As a title, Destination Sydney is not sounding any better with age, but this third instalment of the show is reputedly the last. As with the exhibitions in 2015 and 2018, it’s a collaboration between three of Sydney’s leading public venues: the S.H. Ervin Gallery, Mosman Art Gallery, and the Manly Museum and Art Gallery, each showing work by three Sydney artists.

 

Most artists are happy for any opportunity to display their work, and Destination Sydney allows participants the luxury of a mini-survey. The exhibition is subtitled The Natural World, which suggests a focus on landscape, but this is essentially a women’s show.
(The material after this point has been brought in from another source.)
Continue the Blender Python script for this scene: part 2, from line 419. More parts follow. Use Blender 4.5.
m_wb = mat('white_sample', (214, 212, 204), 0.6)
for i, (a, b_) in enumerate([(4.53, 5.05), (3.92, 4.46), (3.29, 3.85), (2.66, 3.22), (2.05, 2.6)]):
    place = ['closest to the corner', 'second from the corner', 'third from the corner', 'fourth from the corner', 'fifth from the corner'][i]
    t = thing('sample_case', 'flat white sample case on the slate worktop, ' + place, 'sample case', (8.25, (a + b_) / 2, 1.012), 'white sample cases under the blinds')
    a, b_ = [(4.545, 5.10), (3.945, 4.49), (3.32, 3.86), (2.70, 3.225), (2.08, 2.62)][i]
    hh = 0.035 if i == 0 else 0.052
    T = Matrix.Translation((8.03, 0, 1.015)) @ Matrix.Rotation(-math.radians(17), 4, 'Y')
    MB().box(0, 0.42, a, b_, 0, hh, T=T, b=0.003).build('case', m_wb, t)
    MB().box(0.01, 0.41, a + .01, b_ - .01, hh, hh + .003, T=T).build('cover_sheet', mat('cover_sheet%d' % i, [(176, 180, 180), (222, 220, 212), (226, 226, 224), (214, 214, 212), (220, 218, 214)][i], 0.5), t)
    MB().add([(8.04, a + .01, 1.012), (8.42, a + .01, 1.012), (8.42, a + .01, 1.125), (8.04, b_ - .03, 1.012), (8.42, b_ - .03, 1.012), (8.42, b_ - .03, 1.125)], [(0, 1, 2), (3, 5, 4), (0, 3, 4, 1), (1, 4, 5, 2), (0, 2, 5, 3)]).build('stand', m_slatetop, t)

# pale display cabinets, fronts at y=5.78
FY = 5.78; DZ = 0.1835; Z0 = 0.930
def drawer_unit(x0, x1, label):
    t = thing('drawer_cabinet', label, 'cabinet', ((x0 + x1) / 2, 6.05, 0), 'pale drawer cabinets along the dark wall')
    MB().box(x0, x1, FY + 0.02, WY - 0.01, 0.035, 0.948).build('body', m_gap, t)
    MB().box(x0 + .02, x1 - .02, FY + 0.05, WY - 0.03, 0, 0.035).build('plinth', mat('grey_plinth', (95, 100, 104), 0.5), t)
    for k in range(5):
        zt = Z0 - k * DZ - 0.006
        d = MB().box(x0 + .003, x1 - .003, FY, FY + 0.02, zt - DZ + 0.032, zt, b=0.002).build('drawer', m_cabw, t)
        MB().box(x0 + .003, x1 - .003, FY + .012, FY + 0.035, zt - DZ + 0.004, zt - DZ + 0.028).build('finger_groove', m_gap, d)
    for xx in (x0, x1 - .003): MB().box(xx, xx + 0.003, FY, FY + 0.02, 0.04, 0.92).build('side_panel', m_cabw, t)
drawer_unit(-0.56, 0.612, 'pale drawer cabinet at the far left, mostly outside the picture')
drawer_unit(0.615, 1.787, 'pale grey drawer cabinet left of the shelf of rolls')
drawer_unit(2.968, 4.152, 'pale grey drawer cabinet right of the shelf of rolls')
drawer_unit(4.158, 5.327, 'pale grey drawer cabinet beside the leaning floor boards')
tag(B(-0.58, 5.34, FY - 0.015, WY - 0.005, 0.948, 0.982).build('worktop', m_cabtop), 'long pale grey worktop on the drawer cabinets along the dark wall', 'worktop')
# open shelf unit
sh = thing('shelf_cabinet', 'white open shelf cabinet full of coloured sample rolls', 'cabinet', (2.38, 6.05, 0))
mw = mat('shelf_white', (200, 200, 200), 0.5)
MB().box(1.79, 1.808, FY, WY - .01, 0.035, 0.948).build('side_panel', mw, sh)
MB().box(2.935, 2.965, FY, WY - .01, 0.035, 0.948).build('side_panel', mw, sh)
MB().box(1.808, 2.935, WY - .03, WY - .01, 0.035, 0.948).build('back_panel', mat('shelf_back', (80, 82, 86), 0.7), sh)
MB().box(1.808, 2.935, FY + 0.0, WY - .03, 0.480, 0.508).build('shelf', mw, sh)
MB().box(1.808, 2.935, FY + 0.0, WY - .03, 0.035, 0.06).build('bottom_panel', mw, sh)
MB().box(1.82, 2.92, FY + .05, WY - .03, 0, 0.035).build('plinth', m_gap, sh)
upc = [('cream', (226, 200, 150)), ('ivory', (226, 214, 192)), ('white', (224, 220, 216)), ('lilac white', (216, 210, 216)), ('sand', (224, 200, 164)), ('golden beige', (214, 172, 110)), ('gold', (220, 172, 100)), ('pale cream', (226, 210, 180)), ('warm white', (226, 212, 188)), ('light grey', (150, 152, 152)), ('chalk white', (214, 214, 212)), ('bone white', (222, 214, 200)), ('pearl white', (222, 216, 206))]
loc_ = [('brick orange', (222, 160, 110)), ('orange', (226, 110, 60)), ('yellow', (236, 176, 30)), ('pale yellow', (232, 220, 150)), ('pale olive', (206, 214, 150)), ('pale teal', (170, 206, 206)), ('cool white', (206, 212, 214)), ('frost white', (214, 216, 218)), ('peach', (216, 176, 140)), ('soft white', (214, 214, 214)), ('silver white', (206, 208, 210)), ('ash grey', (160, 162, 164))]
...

The nine artists and nine catalogue essayists are female, and the gallery directors’ foreword makes the curatorial intention explicit, calling for a reconsideration of the legacy of Sydney’s female artists. Is there anything intrinsically feminine about “the natural world”? It seems like a very old-fashioned piece of gyno-romanticism.

 

There are only loose affinities between artists in each component. Manly is probably the most disjointed, with Joan Ross’s historical satires, Merran Esson’s distinctive ceramics, and Fiona Lowry’s airbrushed paintings. For more than a decade, Ross has been making multimedia works that borrow imagery from the early days of settlement to cast a parodic light on our national origins and character. It’s telling that she favours the pictures of Joseph Lycett, who was transported for forgery, and re-convicted of the same offence. Most of Ross’s works could be described as tongue-in-cheek “forgeries”.

 

All the birds in these pictures seem to have no heads, as if they’ve been blown off by gun-happy colonists. View of Manly, land of the tame, uses a Lycett view as a backdrop for a woman in a Georgian-era dress in an unlikely shade of hi-vis yellow. She is accompanied by a colonial version of a kangaroo with a matching fluoro collar, perched obediently atop a pedestal. Both woman and nature have been “tamed” in this suburb, named by Captain Arthur Phillip after the “manly” aspect of the inhabitants.